I was in a long argument with someone about what DevOps actually is. They were walking me through their setup — built around the standard infinity loop, eight stages, each stage tied to a category of tools, each handoff with its dashboards. The loop was the structure. The tools were the practice. They believed in it.
I sat there thinking: this is not what DevOps was.
The standard pattern
If you read about DevOps online today, you’ll find the same shape everywhere. The infinity loop. Eight stages: Plan, Code, Build, Test, Release, Deploy, Operate, Monitor. Per stage, a category of tooling. Per category, a market. Per market, certifications and platforms and vendor slots.
The career path follows the same shape. A junior learns the tools in stage 4. A senior learns the tools in stage 7. An architect designs across all eight stages. There are certifications for the loop. There are platforms that “complete” the loop. Job listings ask for experience in three of the eight stages.
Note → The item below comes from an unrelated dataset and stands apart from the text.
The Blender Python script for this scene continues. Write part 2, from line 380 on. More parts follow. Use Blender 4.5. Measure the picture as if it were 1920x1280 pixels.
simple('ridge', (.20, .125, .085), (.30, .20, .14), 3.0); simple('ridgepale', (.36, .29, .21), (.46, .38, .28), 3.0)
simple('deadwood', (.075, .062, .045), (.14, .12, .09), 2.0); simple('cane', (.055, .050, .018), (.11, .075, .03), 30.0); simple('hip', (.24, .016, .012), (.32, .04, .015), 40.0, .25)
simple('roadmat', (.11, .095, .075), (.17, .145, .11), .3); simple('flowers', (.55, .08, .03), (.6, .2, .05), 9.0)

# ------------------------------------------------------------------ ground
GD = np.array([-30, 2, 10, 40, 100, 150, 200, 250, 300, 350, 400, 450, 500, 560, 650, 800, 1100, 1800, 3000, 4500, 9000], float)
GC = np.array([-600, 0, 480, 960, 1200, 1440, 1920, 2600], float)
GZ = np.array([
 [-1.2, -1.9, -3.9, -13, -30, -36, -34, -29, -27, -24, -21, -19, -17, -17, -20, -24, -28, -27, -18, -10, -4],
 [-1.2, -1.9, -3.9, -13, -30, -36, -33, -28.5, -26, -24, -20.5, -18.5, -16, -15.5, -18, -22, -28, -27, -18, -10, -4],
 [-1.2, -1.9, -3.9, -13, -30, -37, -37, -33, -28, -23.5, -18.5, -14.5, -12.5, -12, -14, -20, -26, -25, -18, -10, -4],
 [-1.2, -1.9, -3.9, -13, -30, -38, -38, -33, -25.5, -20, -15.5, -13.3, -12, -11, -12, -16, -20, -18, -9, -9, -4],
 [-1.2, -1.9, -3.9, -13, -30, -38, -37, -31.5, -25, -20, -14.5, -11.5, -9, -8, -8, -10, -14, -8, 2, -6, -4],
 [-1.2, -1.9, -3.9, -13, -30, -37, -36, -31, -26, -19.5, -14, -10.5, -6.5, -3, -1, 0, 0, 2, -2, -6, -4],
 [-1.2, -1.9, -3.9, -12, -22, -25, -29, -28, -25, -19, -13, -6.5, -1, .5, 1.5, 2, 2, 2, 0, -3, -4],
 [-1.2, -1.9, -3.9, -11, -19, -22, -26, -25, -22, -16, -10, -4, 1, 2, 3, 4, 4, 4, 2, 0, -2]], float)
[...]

This works as a diagram. It also works as a marketing surface. Eight stages is eight times the addressable market.
Look at the eight stages again. Plan, Code, Build, Test, Release, Deploy, Operate, Monitor. Notice anything? Not one of them is about humans. Not one is about how teams talk to each other, how blame gets distributed when something breaks, how trust gets built between developers and operators. Not one is about the cultural argument that started the entire movement.
That’s not an oversight. That’s what survived the translation.
The realization
DevOps started as a cultural argument. The lineage is older than software — Toyota Production System, Lean, Deming, Goldratt — applied systems thinking to organizations. The argument was that the people who make the work should also own the work running. Make developers accountable for production. Make operators participate in design. Share context, share blame, share wins. Stop throwing things over the wall.
That was a human argument. About teams, ownership, communication. About psychological safety, blameless postmortems, on-call rotations, retrospectives. About the right to push back when a deadline is going to ship something broken. Tools were incidental. Jenkins existed; Jenkins wasn’t the point.
Somewhere between 2015 and 2018, the argument got captured. The loop diagram appeared. The vendor categories crystallized. The certifications followed. And the original cultural claim — DevOps is about humans not throwing things over walls — got translated into the only language vendors speak: tool categories. Whatever didn’t fit a category got dropped.
Psychological safety didn’t fit a category. It got dropped. Blameless postmortems didn’t fit a category. They got dropped. Trust didn’t fit a category. It got dropped.
What survived was the eight stages. The shape that could be sold.
The loop became the new silo. It silos thinking into stages. It silos tools into categories. It silos roles into specialties. It even silos what counts as DevOps — if it isn’t on the diagram, it isn’t a topic. The thing meant to break silos has been reorganized as one.
That’s the heresy. And it’s everywhere now.
What I tried
CIDX is the smallest tool I could build that respects the original argument and doesn’t impose the loop.
It does one thing: run a declarative pipeline of containerized tools, the same way locally and in CI. That’s it.
There’s no cidx plan. There’s no cidx deploy. There’s no cidx operate. Not because those phases don’t exist — they obviously do — but because I’m not going to tell you what your phases are. That’s your team’s call. That’s the cultural part. That’s the part the tool shouldn’t take from you.
What CIDX gives you is composition. You declare phases. You declare which tools run in each phase. You run them. The CI workflow file is generated from your declaration, so what runs locally is what runs in CI. The runner is thin. The opinions are minimal. The choices stay yours.
cidx init
cidx run ci
If you want the loop, build the loop yourself by composing phases. If you don’t, don’t.
Why I prefer this for my projects
I work across multiple projects. None of them have the same shape. One is a Rust framework, one is a compiler, one is an infrastructure-as-code tool, one is a static blog. Asking each of them to fit the same eight-stage loop would be silly. Asking them to share a thin runner that lets each declare its own pipeline is reasonable.
More importantly: I don’t want a tool that pre-supposes how my team operates. I am the team, in most of these projects. The cultural decisions — what gets reviewed, what gets automated, what gets monitored, what gets ignored, what triggers a postmortem, what blocks a release — are mine. They shouldn’t be encoded in the tool I use to run scripts.
DevOps, in the original sense, is not something a tool can give you. The tool can stay out of the way. That’s the most useful thing it can do.
What this is not
It’s not “the DevOps loop is wrong.” For a team without an established practice, the loop is a useful starting point. It gives shape to a problem space. The danger isn’t the loop existing; it’s the loop being mistaken for the destination.
It’s not “you don’t need any of those tools.” You probably need most of them, eventually. Just not packaged as a loop you have to follow.
It’s not “everything is just culture.” Culture without tooling doesn’t ship. Tooling without culture ships the wrong thing.
It’s: DevOps is a thing humans do, not a thing platforms sell. The eight stages of the loop describe the work the tools do. They were never meant to describe the work the team does. When the loop becomes the practice, the team disappears from the picture. CIDX is what staying out of the way looks like, for a tool I built for myself.